For the average person, there are two
essential tools in estate planning. The first being a Last Will and Testament
and other, a life insurance policy. It is advisable that every person executes
a Will, which makes provision for how their estate will be dealt with after
death. Having a Will in place makes the possibility of disputes arising among
your beneficiaries and family members less likely to occur.
Life insurance, on the other hand,
serves as a source of support, education expense coverage and liquidity to pay
off taxes on deceased estates, to pay ordinary household expenses, to fund
business buy-sell agreements and sometimes to fund retirement plans.
The average household in South Africa
accumulates debts like motor car expenses, mortgage bond payments, overdraft or
personal loans. This begs the question: What will happen to these debts after
your death? The motor car can be repossessed if there is any default in payment
towards the monthly installment; or your family can lose the family home. You may
ask how you can protect your family from such misfortune. The answer is that by
taking out a life insurance policy or policies at a reputable company like
Sanlam, Old Mutual, Momentum, Liberty Life etc., the likelihood of financial
problems emerging after death can be prevented.
The life insurance policy should be
for an amount larger than the total outstanding debts, as indicated above.

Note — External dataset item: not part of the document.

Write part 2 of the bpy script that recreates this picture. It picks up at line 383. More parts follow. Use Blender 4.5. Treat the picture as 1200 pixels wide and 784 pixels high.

Under normal circumstances, the policy could pay out within a week or two, and
the debts can be discharged, or your family members and the Executor can prove
to your creditors that there is enough money in your estate to pay all the
outstanding debts.
A second life policy can be taken out.
As an example, the wife can take out a policy on the life of her husband and
vice versa, although the wife is the owner of the policy by virtue of her
making payment towards the premiums thereof. The benefit of such a policy is
that it will pay out directly to the owner of the policy, and it will not form
part of the deceased estate. Consequently, the family will have immediate
access to money for the subsistence of their daily needs, as well as to make
provision for the ordinary household expenses.
The alternative to the option above is
that the husband can nominate his wife as a beneficiary of one of his existing life
policies, or cede or transfer the said policy to his wife. In the case of a
transfer of the insurance policy, only the rights in respect of the policy can
be transferred, and not the responsibility for payment of the insurance
premiums. She will immediately become the owner of such a policy, and the
policy, when payable, will be paid directly to the wife, with the
above mentioned benefits.
The policies mentioned above will have
different effects on the estate of the deceased as far as Estate Duty (tax
payable from the deceased estate) is concerned.
There can be no better way to assure
your family and other beneficiaries that you care for them.